WHAT IS BEING ASKED
Transcribe the listing exactly, leaving out every picture.

* * * * * * *

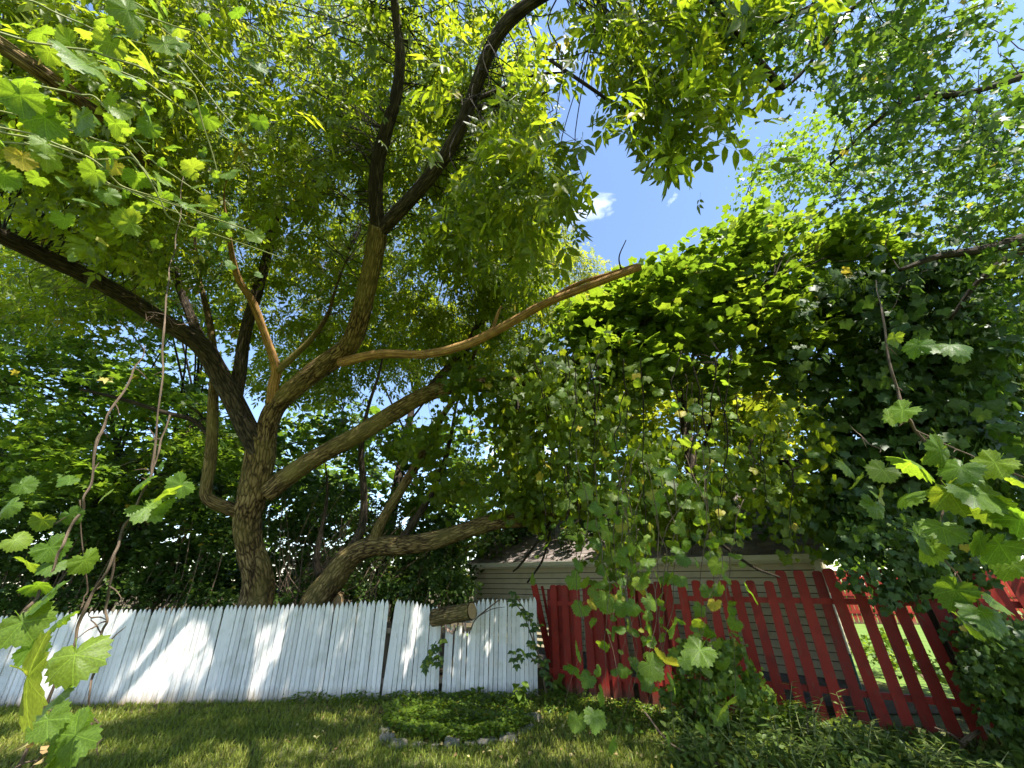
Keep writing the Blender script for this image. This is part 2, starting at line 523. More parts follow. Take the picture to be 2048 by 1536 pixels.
# ------------------------------------------------------------------ leaf templates
def folded(outline, mid, curl=-0.15, fold=0.18):
    """leaf from half an outline [(x,y)...] base to tip; folded along the midrib, tip curling down"""
    V = [(0, 0, 0)]
    for y in mid: V.append((0, y, curl * y * y))
    V.append((0, 1, curl))
    nm = len(V)
    T = []
    for sgn in (-1, 1):
        ids = []
        for x, y in outline:
            V.append((sgn * x, y, curl * y * y + fold * x))
            ids.append(len(V) - 1)
        spine = list(range(nm))
        chain = [0] + ids + [nm - 1]
        # triangulate strip between chain and spine by y
        i, j = 0, 0
        while i < len(chain) - 1 or j < nm - 1:
            if j >= nm - 1 or (i < len(chain) - 1 and V[chain[i + 1]][1] <= V[spine[j + 1]][1]):
                t = (spine[j], chain[i], chain[i + 1]); i += 1
            else:
                t = (spine[j], chain[i], spine[j + 1]); j += 1
            if len(set(t)) == 3:
                T.append(t if sgn < 0 else t[::-1])
    return np.array(V, float), np.array(T, int)


LANCE = folded([(0.17, 0.25), (0.2, 0.5), (0.09, 0.8)], [0.5])
LANCE2 = folded([(0.21, 0.3), (0.19, 0.62)], [], curl=-0.26)
LANCE1 = folded([(0.22, 0.42)], [], curl=-0.2)


def compound(n_pairs, tpl):
    V, T = [], []
    o = 0
    items = [(0, 0.95, 0, 0.62)]
    for i in range(n_pairs):
        yb = 0.85 - 0.33 * i
        for s in (-1, 1):
            items.append((s * 0.02, yb, s * math.radians(52 + 8 * i), 0.52 - 0.03 * i))
    tv, tt = tpl
    for k, (x, y, a, s) in enumerate(items):
        c, sn = math.cos(a), math.sin(a)
        w = tv * s
        r = np.stack((w[:, 0] * c + w[:, 1] * sn + x, -w[:, 0] * sn + w[:, 1] * c + y, w[:, 2] - 0.12 * (k % 2) * abs(sn) * w[:, 1]), -1)
        V.append(r); T.append(tt + o); o += len(tv)
    # rachis
    V.append(np.array([(-0.012, 0, 0), (0.012, 0, 0), (0, 1.0, 0)])); T.append(np.array([(0, 1, 2)]) + o)
    V = np.vstack(V); T = np.vstack(T)
    V[:, 2] -= 0.22 * (V[:, 1] / 1.5) ** 2
    return V, T


COMP5 = compound(2, LANCE2)
COMP3 = compound(1, LANCE2)
COMPL = compound(2, LANCE1)


def fan(polar, curl=-0.12, cup=0.1, seedv=0):
    """palmate leaf: petiole joint at the origin, tip towards +y; polar = [(degrees, radius)] for one half"""
    r_ = random.Random(seedv)
    pts = [(a, r) for a, r in polar] + [(-a, r) for a, r in polar[::-1] if 0 < a < 180]
    V = [(0, 0, 0)]
    for a, r in pts:
        t = math.radians(a)
        x, y = r * math.sin(t), r * math.cos(t)
        V.append((x, y, curl * (x * x + y * y) + cup * abs(x) * 0.5 + r_.uniform(-.03, .03)))
    n = len(pts)
    T = [(0, 1 + (i + 1) % n, 1 + i) for i in range(n)]
    return np.array(V, float), np.array(T, int)


MAPLE = fan([(0, 1.0), (22, 0.54), (50, 0.92), (74, 0.48), (106, 0.64), (180, 0.06)])
SIMPLE = fan([(0, 1.0), (34, 0.64), (75, 0.7), (128, 0.55), (180, 0.1)])
ROUND = fan([(0, 1.0), (52, 0.72), (120, 0.6), (180, 0.1)])


def grape_mesh(seedv, lobed=1.0):
    r_ = random.Random(seedv)
    n = 44
    pk = lambda a, c, w: math.exp(-((a - c) / w) ** 2)
    rings = (0.4, 0.75, 1.0)
    V, uv, Fc = [(0, 0, 0)], [(0, 0)], []
    ph = r_.uniform(0, 6)
    curl = r_.uniform(-0.5, -0.12); cup = r_.uniform(-0.1, 0.4)
    asym = r_.uniform(-0.08, 0.08)
    for ri in rings:
        for k in range(n):
            a = -180 + 360 * (k + 0.5) / n
            b = abs(a)
            r = 0.56 + lobed * (0.5 * pk(b, 0, 24) + 0.36 * pk(b, 62, 20)) + 0.22 * pk(b, 112, 28) + (1 - lobed) * 0.28 * pk(b, 30, 50)
            if b > 150: r *= 1 - 0.62 * (b - 150) / 30
            tooth = (0.075 if k % 2 else -0.035) * (1 if b < 165 else 0)
            rr = ri * (r + (tooth if ri == 1.0 else 0) + r_.uniform(-.012, .012)) * (1 + asym * math.sin(math.radians(a)))
            t = math.radians(a)
            x, y = rr * math.sin(t), rr * math.cos(t)
            z = curl * (x * x + y * y) + cup * abs(x) * 0.6 + 0.05 * ri * math.sin(3 * t + ph) + 0.03 * ri * math.sin(7 * t + 2 * ph)
            V.append((x, y, z)); uv.append((x, y))
    for k in range(n):
        k2 = (k + 1) % n
        Fc.append((0, 1 + k2, 1 + k))
        for j in range(len(rings) - 1):
            a0, b0 = 1 + j * n, 1 + (j + 1) * n
            Fc.append((a0 + k, a0 + k2, b0 + k2, b0 + k))
    # petiole
    b = len(V)
    for i in range(4):
        q = i / 3
        for k in range(3):
            a = 2 * math.pi * k / 3
            V.append((0.014 * math.cos(a), -0.5 * q, 0.014 * math.sin(a) - 0.02 + 0.18 * q * q)); uv.append((0, 0.05))
    for i in range(3):
        for k in range(3):
            Fc.append((b + i * 3 + k, b + i * 3 + (k + 1) % 3, b + i * 3 + 3 + (k + 1) % 3, b + i * 3 + 3 + k))
    mb = MB(); mb.add(V, Fc, uv)
    me = mb.mesh('grape_leaf', M['grape'], smooth=True)
    return me


GRAPE = [grape_mesh(i, l) for i, l in enumerate((0.6, 0.45, 0.38, 0.55, 0.3, 0.5))]


def grape_lite(seedv):
    return fan([(0, 1.0), (28, 0.68), (60, 0.88), (84, 0.62), (116, 0.68), (160, 0.42), (180, 0.08)], curl=-0.2, cup=0.2, seedv=seedv)


GL = grape_lite(3)
DENS = 1.5

# ------------------------------------------------------------------ crown carving: leaves cut out to open the sky gap and shape the sun patches
GAPS = [np.array([(1105, 215), (1150, 160), (1200, 140), (1215, 180), (1180, 240), (1230, 280), (1265, 285), (1275, 345), (1345, 360),
                  (1400, 330), (1440, 300), (1500, 270), (1545, 215), (1580, 240), (1545, 300), (1490, 335), (1450, 390), (1400, 410),
                  (1370, 455), (1340, 495), (1290, 530), (1230, 525), (1200, 485), (1150, 475), (1140, 430), (1195, 385), (1190, 335), (1130, 295)], float)]


def in_poly(px, py, poly):
    inside = np.zeros(len(px), bool)
    j = len(poly) - 1
    for i in range(len(poly)):
        xi, yi = poly[i]; xj, yj = poly[j]
        c = ((yi > py) != (yj > py)) & (px < (xj - xi) * (py - yi) / (yj - yi + 1e-12) + xi)
        inside ^= c
        j = i
    return inside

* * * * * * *

TASK OUTPUT
Keep writing the Blender script for this image. This is part 2, starting at line 523. More parts follow. Take the picture to be 2048 by 1536 pixels.
# ------------------------------------------------------------------ leaf templates
def folded(outline, mid, curl=-0.15, fold=0.18):
    """leaf from half an outline [(x,y)...] base to tip; folded along the midrib, tip curling down"""
    V = [(0, 0, 0)]
    for y in mid: V.append((0, y, curl * y * y))
    V.append((0, 1, curl))
    nm = len(V)
    T = []
    for sgn in (-1, 1):
        ids = []
        for x, y in outline:
            V.append((sgn * x, y, curl * y * y + fold * x))
            ids.append(len(V) - 1)
        spine = list(range(nm))
        chain = [0] + ids + [nm - 1]
        # triangulate strip between chain and spine by y
        i, j = 0, 0
        while i < len(chain) - 1 or j < nm - 1:
            if j >= nm - 1 or (i < len(chain) - 1 and V[chain[i + 1]][1] <= V[spine[j + 1]][1]):
                t = (spine[j], chain[i], chain[i + 1]); i += 1
            else:
                t = (spine[j], chain[i], spine[j + 1]); j += 1
            if len(set(t)) == 3:
                T.append(t if sgn < 0 else t[::-1])
    return np.array(V, float), np.array(T, int)


LANCE = folded([(0.17, 0.25), (0.2, 0.5), (0.09, 0.8)], [0.5])
LANCE2 = folded([(0.21, 0.3), (0.19, 0.62)], [], curl=-0.26)
LANCE1 = folded([(0.22, 0.42)], [], curl=-0.2)


def compound(n_pairs, tpl):
    V, T = [], []
    o = 0
    items = [(0, 0.95, 0, 0.62)]
    for i in range(n_pairs):
        yb = 0.85 - 0.33 * i
        for s in (-1, 1):
            items.append((s * 0.02, yb, s * math.radians(52 + 8 * i), 0.52 - 0.03 * i))
    tv, tt = tpl
    for k, (x, y, a, s) in enumerate(items):
        c, sn = math.cos(a), math.sin(a)
        w = tv * s
        r = np.stack((w[:, 0] * c + w[:, 1] * sn + x, -w[:, 0] * sn + w[:, 1] * c + y, w[:, 2] - 0.12 * (k % 2) * abs(sn) * w[:, 1]), -1)
        V.append(r); T.append(tt + o); o += len(tv)
    # rachis
    V.append(np.array([(-0.012, 0, 0), (0.012, 0, 0), (0, 1.0, 0)])); T.append(np.array([(0, 1, 2)]) + o)
    V = np.vstack(V); T = np.vstack(T)
    V[:, 2] -= 0.22 * (V[:, 1] / 1.5) ** 2
    return V, T


COMP5 = compound(2, LANCE2)
COMP3 = compound(1, LANCE2)
COMPL = compound(2, LANCE1)


def fan(polar, curl=-0.12, cup=0.1, seedv=0):
    """palmate leaf: petiole joint at the origin, tip towards +y; polar = [(degrees, radius)] for one half"""
    r_ = random.Random(seedv)
    pts = [(a, r) for a, r in polar] + [(-a, r) for a, r in polar[::-1] if 0 < a < 180]
    V = [(0, 0, 0)]
    for a, r in pts:
        t = math.radians(a)
        x, y = r * math.sin(t), r * math.cos(t)
        V.append((x, y, curl * (x * x + y * y) + cup * abs(x) * 0.5 + r_.uniform(-.03, .03)))
    n = len(pts)
    T = [(0, 1 + (i + 1) % n, 1 + i) for i in range(n)]
    return np.array(V, float), np.array(T, int)


MAPLE = fan([(0, 1.0), (22, 0.54), (50, 0.92), (74, 0.48), (106, 0.64), (180, 0.06)])
SIMPLE = fan([(0, 1.0), (34, 0.64), (75, 0.7), (128, 0.55), (180, 0.1)])
ROUND = fan([(0, 1.0), (52, 0.72), (120, 0.6), (180, 0.1)])


def grape_mesh(seedv, lobed=1.0):
    r_ = random.Random(seedv)
    n = 44
    pk = lambda a, c, w: math.exp(-((a - c) / w) ** 2)
    rings = (0.4, 0.75, 1.0)
    V, uv, Fc = [(0, 0, 0)], [(0, 0)], []
    ph = r_.uniform(0, 6)
    curl = r_.uniform(-0.5, -0.12); cup = r_.uniform(-0.1, 0.4)
    asym = r_.uniform(-0.08, 0.08)
    for ri in rings:
        for k in range(n):
            a = -180 + 360 * (k + 0.5) / n
            b = abs(a)
            r = 0.56 + lobed * (0.5 * pk(b, 0, 24) + 0.36 * pk(b, 62, 20)) + 0.22 * pk(b, 112, 28) + (1 - lobed) * 0.28 * pk(b, 30, 50)
            if b > 150: r *= 1 - 0.62 * (b - 150) / 30
            tooth = (0.075 if k % 2 else -0.035) * (1 if b < 165 else 0)
            rr = ri * (r + (tooth if ri == 1.0 else 0) + r_.uniform(-.012, .012)) * (1 + asym * math.sin(math.radians(a)))
            t = math.radians(a)
            x, y = rr * math.sin(t), rr * math.cos(t)
            z = curl * (x * x + y * y) + cup * abs(x) * 0.6 + 0.05 * ri * math.sin(3 * t + ph) + 0.03 * ri * math.sin(7 * t + 2 * ph)
            V.append((x, y, z)); uv.append((x, y))
    for k in range(n):
        k2 = (k + 1) % n
        Fc.append((0, 1 + k2, 1 + k))
        for j in range(len(rings) - 1):
            a0, b0 = 1 + j * n, 1 + (j + 1) * n
            Fc.append((a0 + k, a0 + k2, b0 + k2, b0 + k))
    # petiole
    b = len(V)
    for i in range(4):
        q = i / 3
        for k in range(3):
            a = 2 * math.pi * k / 3
            V.append((0.014 * math.cos(a), -0.5 * q, 0.014 * math.sin(a) - 0.02 + 0.18 * q * q)); uv.append((0, 0.05))
    for i in range(3):
        for k in range(3):
            Fc.append((b + i * 3 + k, b + i * 3 + (k + 1) % 3, b + i * 3 + 3 + (k + 1) % 3, b + i * 3 + 3 + k))
    mb = MB(); mb.add(V, Fc, uv)
    me = mb.mesh('grape_leaf', M['grape'], smooth=True)
    return me


GRAPE = [grape_mesh(i, l) for i, l in enumerate((0.6, 0.45, 0.38, 0.55, 0.3, 0.5))]


def grape_lite(seedv):
    return fan([(0, 1.0), (28, 0.68), (60, 0.88), (84, 0.62), (116, 0.68), (160, 0.42), (180, 0.08)], curl=-0.2, cup=0.2, seedv=seedv)


GL = grape_lite(3)
DENS = 1.5

# ------------------------------------------------------------------ crown carving: leaves cut out to open the sky gap and shape the sun patches
GAPS = [np.array([(1105, 215), (1150, 160), (1200, 140), (1215, 180), (1180, 240), (1230, 280), (1265, 285), (1275, 345), (1345, 360),
                  (1400, 330), (1440, 300), (1500, 270), (1545, 215), (1580, 240), (1545, 300), (1490, 335), (1450, 390), (1400, 410),
                  (1370, 455), (1340, 495), (1290, 530), (1230, 525), (1200, 485), (1150, 475), (1140, 430), (1195, 385), (1190, 335), (1130, 295)], float)]


def in_poly(px, py, poly):
    inside = np.zeros(len(px), bool)
    j = len(poly) - 1
    for i in range(len(poly)):
        xi, yi = poly[i]; xj, yj = poly[j]
        c = ((yi > py) != (yj > py)) & (px < (xj - xi) * (py - yi) / (yj - yi + 1e-12) + xi)
        inside ^= c
        j = i
    return inside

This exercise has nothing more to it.